Pictures are not part of the copy. Give again exactly the lines from the one with "Build this scene" to the one with "F=577.0; TH=math.radians(54.0); HC=9.37;", inclusive.

##### RECORDS FOR PROCESSING #####

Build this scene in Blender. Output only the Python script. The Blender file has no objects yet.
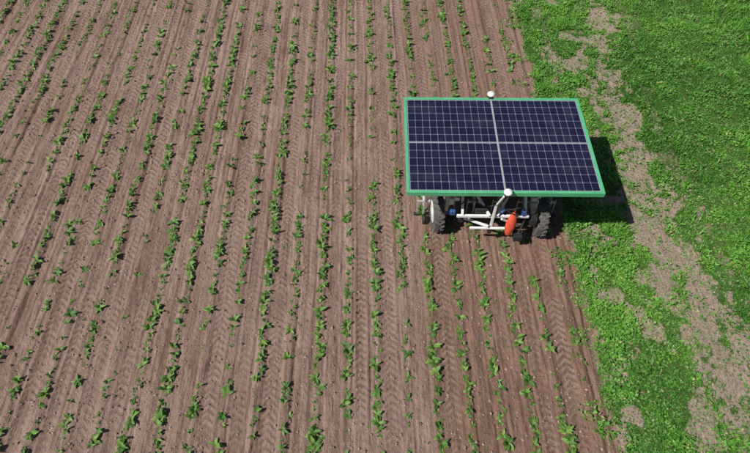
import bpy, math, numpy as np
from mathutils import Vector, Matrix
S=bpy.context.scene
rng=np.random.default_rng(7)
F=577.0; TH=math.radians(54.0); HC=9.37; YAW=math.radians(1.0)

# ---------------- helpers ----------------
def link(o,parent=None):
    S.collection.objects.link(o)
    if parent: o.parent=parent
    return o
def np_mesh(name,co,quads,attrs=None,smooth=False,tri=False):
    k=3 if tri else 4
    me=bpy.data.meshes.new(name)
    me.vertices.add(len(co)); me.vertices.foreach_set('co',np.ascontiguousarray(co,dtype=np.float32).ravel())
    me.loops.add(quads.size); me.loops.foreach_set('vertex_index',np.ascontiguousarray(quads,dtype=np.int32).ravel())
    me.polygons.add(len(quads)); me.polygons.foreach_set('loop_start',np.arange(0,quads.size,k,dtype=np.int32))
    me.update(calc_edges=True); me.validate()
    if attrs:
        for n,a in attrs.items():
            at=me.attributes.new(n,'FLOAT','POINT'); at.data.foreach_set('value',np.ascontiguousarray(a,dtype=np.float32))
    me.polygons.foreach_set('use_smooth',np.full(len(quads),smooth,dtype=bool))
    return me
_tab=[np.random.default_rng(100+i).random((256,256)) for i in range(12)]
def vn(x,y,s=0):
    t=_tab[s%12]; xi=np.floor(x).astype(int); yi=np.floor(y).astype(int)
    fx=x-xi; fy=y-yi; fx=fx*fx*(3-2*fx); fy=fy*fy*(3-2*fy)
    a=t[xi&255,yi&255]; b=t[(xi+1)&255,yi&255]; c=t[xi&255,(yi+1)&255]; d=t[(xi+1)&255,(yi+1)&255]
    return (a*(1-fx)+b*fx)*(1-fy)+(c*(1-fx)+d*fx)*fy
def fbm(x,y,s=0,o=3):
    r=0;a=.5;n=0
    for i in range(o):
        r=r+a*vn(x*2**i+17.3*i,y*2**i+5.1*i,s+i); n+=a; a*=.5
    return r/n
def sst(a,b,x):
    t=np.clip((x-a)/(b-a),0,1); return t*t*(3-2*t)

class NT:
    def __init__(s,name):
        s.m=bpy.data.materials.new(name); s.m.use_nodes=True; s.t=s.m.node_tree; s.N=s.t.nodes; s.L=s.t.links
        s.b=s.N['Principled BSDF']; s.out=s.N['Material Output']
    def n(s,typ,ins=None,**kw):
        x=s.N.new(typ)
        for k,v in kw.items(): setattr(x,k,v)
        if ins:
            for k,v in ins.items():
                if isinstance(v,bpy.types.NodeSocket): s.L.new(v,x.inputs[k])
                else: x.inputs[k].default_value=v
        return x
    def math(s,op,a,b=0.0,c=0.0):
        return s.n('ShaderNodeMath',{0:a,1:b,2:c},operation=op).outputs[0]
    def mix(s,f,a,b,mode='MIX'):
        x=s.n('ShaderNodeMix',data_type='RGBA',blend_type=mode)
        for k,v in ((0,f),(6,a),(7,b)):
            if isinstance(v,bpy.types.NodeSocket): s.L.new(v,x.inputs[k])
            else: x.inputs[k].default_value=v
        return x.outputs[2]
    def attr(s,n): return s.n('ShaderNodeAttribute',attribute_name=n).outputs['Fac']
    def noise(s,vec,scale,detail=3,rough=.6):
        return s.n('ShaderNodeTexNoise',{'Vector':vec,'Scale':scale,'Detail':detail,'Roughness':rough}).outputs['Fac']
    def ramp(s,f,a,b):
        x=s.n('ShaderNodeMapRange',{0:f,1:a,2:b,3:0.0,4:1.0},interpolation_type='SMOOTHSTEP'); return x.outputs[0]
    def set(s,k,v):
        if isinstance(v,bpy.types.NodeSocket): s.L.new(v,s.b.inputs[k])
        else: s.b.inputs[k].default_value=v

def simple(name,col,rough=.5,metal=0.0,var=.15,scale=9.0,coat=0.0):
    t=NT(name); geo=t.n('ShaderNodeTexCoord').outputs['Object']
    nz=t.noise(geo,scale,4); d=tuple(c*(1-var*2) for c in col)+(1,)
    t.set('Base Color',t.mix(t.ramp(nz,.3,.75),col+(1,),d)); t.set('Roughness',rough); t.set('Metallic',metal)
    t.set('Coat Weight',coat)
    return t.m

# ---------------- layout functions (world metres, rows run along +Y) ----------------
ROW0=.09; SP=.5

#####
##### RECORDS FOR PROCESSING #####

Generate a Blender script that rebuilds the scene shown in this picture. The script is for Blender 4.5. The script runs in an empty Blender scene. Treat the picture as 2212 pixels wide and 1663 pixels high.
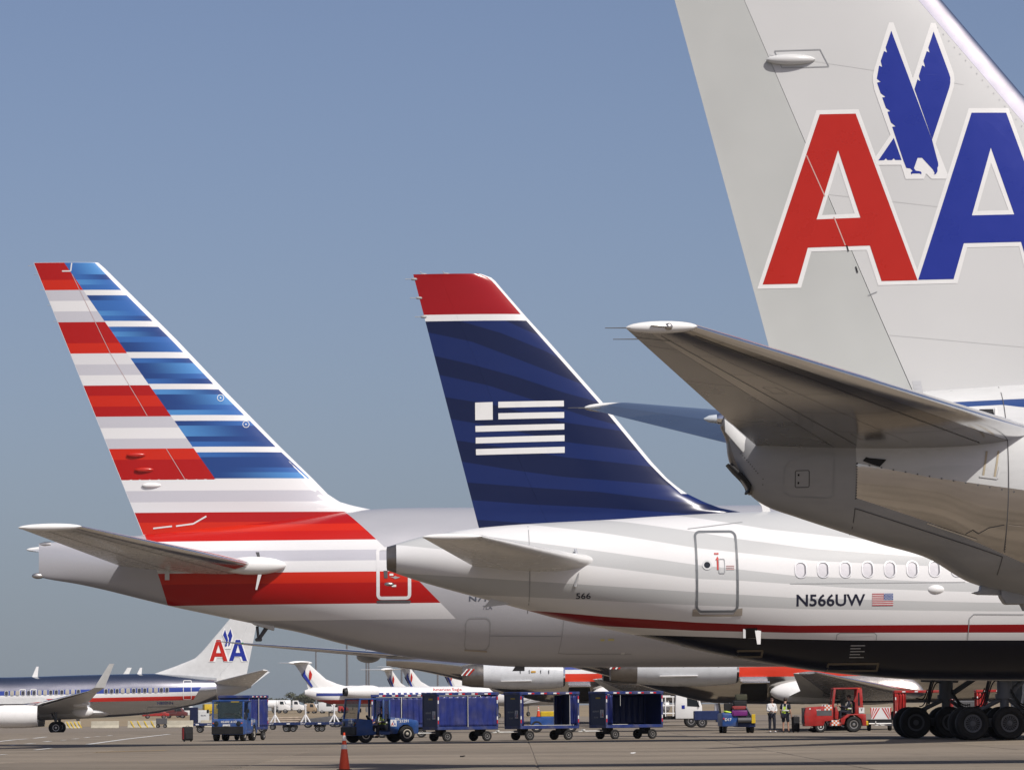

#####

# RESPONSE
Build this scene in Blender. Output only the Python script. The Blender file has no objects yet.
import bpy, math, numpy as np
from mathutils import Vector, Matrix
S=bpy.context.scene
rng=np.random.default_rng(7)
F=577.0; TH=math.radians(54.0); HC=9.37; YAW=math.radians(1.0)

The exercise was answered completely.